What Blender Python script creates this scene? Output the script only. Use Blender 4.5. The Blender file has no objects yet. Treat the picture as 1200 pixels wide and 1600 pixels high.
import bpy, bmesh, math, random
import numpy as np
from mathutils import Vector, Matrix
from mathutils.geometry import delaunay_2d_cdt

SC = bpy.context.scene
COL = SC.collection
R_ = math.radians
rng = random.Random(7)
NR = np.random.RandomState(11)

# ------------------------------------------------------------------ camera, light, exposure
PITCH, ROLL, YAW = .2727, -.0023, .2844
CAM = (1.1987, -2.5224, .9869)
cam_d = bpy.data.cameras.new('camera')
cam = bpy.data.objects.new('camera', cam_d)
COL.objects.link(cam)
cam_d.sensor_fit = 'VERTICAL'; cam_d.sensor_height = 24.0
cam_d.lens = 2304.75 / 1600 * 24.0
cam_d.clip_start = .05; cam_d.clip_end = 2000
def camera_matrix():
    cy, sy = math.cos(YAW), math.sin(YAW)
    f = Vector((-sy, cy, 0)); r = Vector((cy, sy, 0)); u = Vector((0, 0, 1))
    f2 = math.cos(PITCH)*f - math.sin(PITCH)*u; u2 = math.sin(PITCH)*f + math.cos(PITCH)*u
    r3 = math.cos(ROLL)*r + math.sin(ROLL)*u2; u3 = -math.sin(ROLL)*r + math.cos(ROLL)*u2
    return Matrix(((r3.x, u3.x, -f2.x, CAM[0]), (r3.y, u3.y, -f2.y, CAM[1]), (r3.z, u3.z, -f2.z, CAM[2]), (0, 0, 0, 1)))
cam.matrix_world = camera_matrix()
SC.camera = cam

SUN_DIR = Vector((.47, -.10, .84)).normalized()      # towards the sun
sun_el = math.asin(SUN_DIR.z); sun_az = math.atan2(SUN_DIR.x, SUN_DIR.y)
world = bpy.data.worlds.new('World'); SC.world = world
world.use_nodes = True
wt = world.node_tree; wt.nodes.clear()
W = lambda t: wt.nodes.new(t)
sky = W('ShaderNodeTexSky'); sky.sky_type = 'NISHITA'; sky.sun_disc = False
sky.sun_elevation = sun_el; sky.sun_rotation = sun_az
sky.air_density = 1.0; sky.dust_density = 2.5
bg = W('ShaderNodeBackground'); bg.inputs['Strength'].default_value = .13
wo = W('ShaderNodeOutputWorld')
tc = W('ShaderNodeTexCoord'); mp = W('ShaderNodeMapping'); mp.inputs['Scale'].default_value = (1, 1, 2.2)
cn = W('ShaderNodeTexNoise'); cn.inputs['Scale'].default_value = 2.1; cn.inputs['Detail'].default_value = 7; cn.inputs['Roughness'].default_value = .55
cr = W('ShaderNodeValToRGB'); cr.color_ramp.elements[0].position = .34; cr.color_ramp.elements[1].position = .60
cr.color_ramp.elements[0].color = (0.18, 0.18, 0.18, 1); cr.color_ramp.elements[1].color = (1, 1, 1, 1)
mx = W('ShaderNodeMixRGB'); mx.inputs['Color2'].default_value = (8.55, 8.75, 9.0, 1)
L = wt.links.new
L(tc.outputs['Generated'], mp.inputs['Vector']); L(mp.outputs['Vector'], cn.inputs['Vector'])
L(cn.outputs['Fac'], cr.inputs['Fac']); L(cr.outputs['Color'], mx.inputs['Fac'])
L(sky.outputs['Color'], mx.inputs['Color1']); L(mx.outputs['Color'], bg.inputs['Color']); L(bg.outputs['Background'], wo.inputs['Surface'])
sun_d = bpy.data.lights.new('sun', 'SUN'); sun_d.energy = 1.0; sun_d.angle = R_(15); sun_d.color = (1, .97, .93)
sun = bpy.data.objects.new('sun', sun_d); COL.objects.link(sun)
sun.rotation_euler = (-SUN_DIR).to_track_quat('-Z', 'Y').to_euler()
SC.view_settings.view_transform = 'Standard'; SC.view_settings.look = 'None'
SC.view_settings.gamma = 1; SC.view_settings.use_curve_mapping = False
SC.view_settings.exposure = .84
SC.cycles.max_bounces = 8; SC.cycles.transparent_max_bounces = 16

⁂

**YOUR TASK:** Quote only the stretch of lines that starts the data above and ends with the line containing "SC.camera = cam", both included.

**FULL RESPONSE:**
What Blender Python script creates this scene? Output the script only. Use Blender 4.5. The Blender file has no objects yet. Treat the picture as 1200 pixels wide and 1600 pixels high.
import bpy, bmesh, math, random
import numpy as np
from mathutils import Vector, Matrix
from mathutils.geometry import delaunay_2d_cdt

SC = bpy.context.scene
COL = SC.collection
R_ = math.radians
rng = random.Random(7)
NR = np.random.RandomState(11)

# ------------------------------------------------------------------ camera, light, exposure
PITCH, ROLL, YAW = .2727, -.0023, .2844
CAM = (1.1987, -2.5224, .9869)
cam_d = bpy.data.cameras.new('camera')
cam = bpy.data.objects.new('camera', cam_d)
COL.objects.link(cam)
cam_d.sensor_fit = 'VERTICAL'; cam_d.sensor_height = 24.0
cam_d.lens = 2304.75 / 1600 * 24.0
cam_d.clip_start = .05; cam_d.clip_end = 2000
def camera_matrix():
    cy, sy = math.cos(YAW), math.sin(YAW)
    f = Vector((-sy, cy, 0)); r = Vector((cy, sy, 0)); u = Vector((0, 0, 1))
    f2 = math.cos(PITCH)*f - math.sin(PITCH)*u; u2 = math.sin(PITCH)*f + math.cos(PITCH)*u
    r3 = math.cos(ROLL)*r + math.sin(ROLL)*u2; u3 = -math.sin(ROLL)*r + math.cos(ROLL)*u2
    return Matrix(((r3.x, u3.x, -f2.x, CAM[0]), (r3.y, u3.y, -f2.y, CAM[1]), (r3.z, u3.z, -f2.z, CAM[2]), (0, 0, 0, 1)))
cam.matrix_world = camera_matrix()
SC.camera = cam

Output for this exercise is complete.